タイトルと表紙に惹かれて読んだが、とんでもなく面白い。
アメリカの生物学者でストレスと神経変性の関連を研究した著者が、ヒヒの集団の長期にわたる観察を行った日々を綴ったノンフィクション。
ヒヒたちと一緒に暮らしながら、彼らに麻酔の吹き矢を放ち眠らせて血液を採取する。
ヒヒたちの生態やそれぞれの性格やボス争いなど詳しくユーモラスに描かれている。
また著者がアフリカの様々な地方を訪れたときの冒険談は高野秀行のエッセイ並みにバカバカしくも楽しい。

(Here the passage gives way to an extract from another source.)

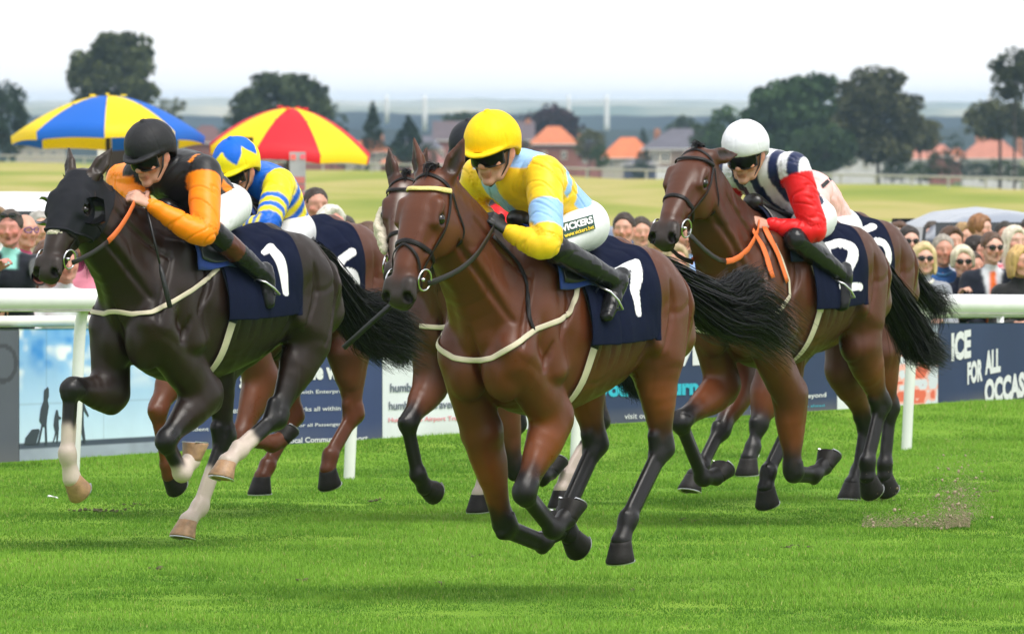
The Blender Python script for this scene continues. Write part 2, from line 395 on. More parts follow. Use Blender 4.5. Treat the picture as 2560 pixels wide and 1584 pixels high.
rg = np.random.default_rng(31); mbd = MB()
for (px, row, n_, w_) in ((270, 1279, 40, 34), (335, 1263, 16, 20), (938, 1252, 10, 10), (1088, 1462, 6, 9), (1582, 1478, 6, 9), (2180, 1252, 26, 30), (395, 1424, 10, 14), (1180, 1392, 8, 14), (1980, 1368, 10, 16), (2470, 1232, 8, 12), (1720, 1302, 12, 20), (760, 1452, 6, 10)):
    for i in range(n_):
        p = ground(px + rg.normal(0, w_), row + rg.normal(0, 2.2)); r = .003 + .009 * rg.random() ** 2; P, F = ball(p + V(0, 0, .006 + .004 * rg.random()), (r * rg.uniform(.8, 2), r * rg.uniform(.8, 2.5), r * rg.uniform(.4, .8)), 6, 4); mbd.raw([q + rg.normal(0, r * .2, 3) for q in P], F)
tag(mbd.build('turf_divots', plain('dark_soil', (.085, .078, .036), .95, nscale=40, namp=.3)), 'dark scuffs and divots of earth in the trampled turf', kind='stuff')
# running rail
WHITE = plain('white_rail_plastic', (.78, .79, .80), .3, spec=.5, nscale=5, namp=.05, bump=.03)
RAIL_UNDER = plain('grey_green_rail_underside', (.50, .52, .44), .5, nscale=8, namp=.3)  # mottled grey-green, darker than the rail, for the strip along its bottom
def railpt(t): p = RA + (RB - RA) * t; return V(p[0], p[1], 0)
r0 = railpt(0); r1 = railpt(1); rail = thing('running_rail', 'long white plastic running rail on leaning posts beside the track', 'rail', r0)
LEAN = -RN * .10
def rtop(t): p = railpt(t); d = p[1]; r = ray(190 + 2075 * t, 722 + 13 * t); return V(p[0] + LEAN[0], p[1] + LEAN[1], CAMH + r[2] * (d / r[1]))
mb = MB(); T_ = np.linspace(-1.2, 2.2, 60); pts = [rtop(t) - V(0, 0, .062) - r0 for t in T_]; mb.tube(pts, [(.064, .060)] * 60, 18, side=V(0, 0, 1)); mb.build('top_rail', WHITE, rail, True)
mb = MB(); mb.tube([p - V(0, 0, .060) for p in pts], [(.006, .045)] * 60, 8, side=V(0, 0, 1)); mb.build('rail_underside', RAIL_UNDER, rail, True)
for t in (-.62, -.31, -.004, .303, .572, .798, 1.0, 1.2, 1.42):
    p = railpt(t); q = rtop(t); z = q[2] - .12; b0 = V(p[0], p[1], float(gz(p[0], p[1])) - .05); mb = MB()
    pl = [b0, b0 + V(LEAN[0] * .25, LEAN[1] * .25, .45), b0 + V(LEAN[0] * .5, LEAN[1] * .5, z - .10), V(p[0] + LEAN[0] * .72, p[1] + LEAN[1] * .72, z - .0), V(q[0], q[1], z + .035)]
    mb.tube([x - r0 for x in cat_rom(pl, 5)], .033, 14); mb.build('post', WHITE, rail, True)
# crowd rail and boards
BL = lambda t: (RA + RN * 2.9 + RD * 9.4 * t)
def bpt(px):
    """point of the board line seen at photo column px"""
    r = ray(px, 792); A = BL(0); M = np.array([[r[0], -RD[0]], [r[1], -RD[1]]]); k = np.linalg.solve(M, A); return r[:2] * k[0]
def brow(px, row): p = bpt(px); r = ray(px, row); return CAMH + r[2] * p[1] / r[1]
crail = thing('crowd_rail', 'white tubular crowd rail above the advertising boards', 'rail', V(*bpt(0), 0))
mb = MB(); pts = []
for px in np.linspace(-900, 3500, 60): p = bpt(px) + RN * .06; pts.append(V(p[0], p[1], brow(px, 804 - .0088 * px)) - V(*bpt(0), 0))
mb.tube(pts, .034, 14); mb.build('top_rail', plain('cream_rail_plastic', (.74, .74, .68), .35, nscale=5, namp=.08), crail, True)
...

表情が読めないアフリカの人たちは、時に親切で優しく、時に平気で人を騙し盗みを働く。人の見極めや状況判断を間違えると命とりになる。
何度も騙されたり命の危険に晒されながらも、へこたれることなく果敢にチャレンジする姿勢が愉快だ。
ヒヒたちにはそれぞれに個性がありその様子を読んでいると「動物」とは思えなくなり、ついつい感情移入してし合うのだが、そうやって読んでいるとガツンとやられる…。
アフリカの政情にむねをえぐられ、そして著者がいた頃より更に酷い状態になっている現在に呆然とする。
タイトルにあるサルは、ヒヒたちだけではなく私たち人間のことなのではないかという気がした。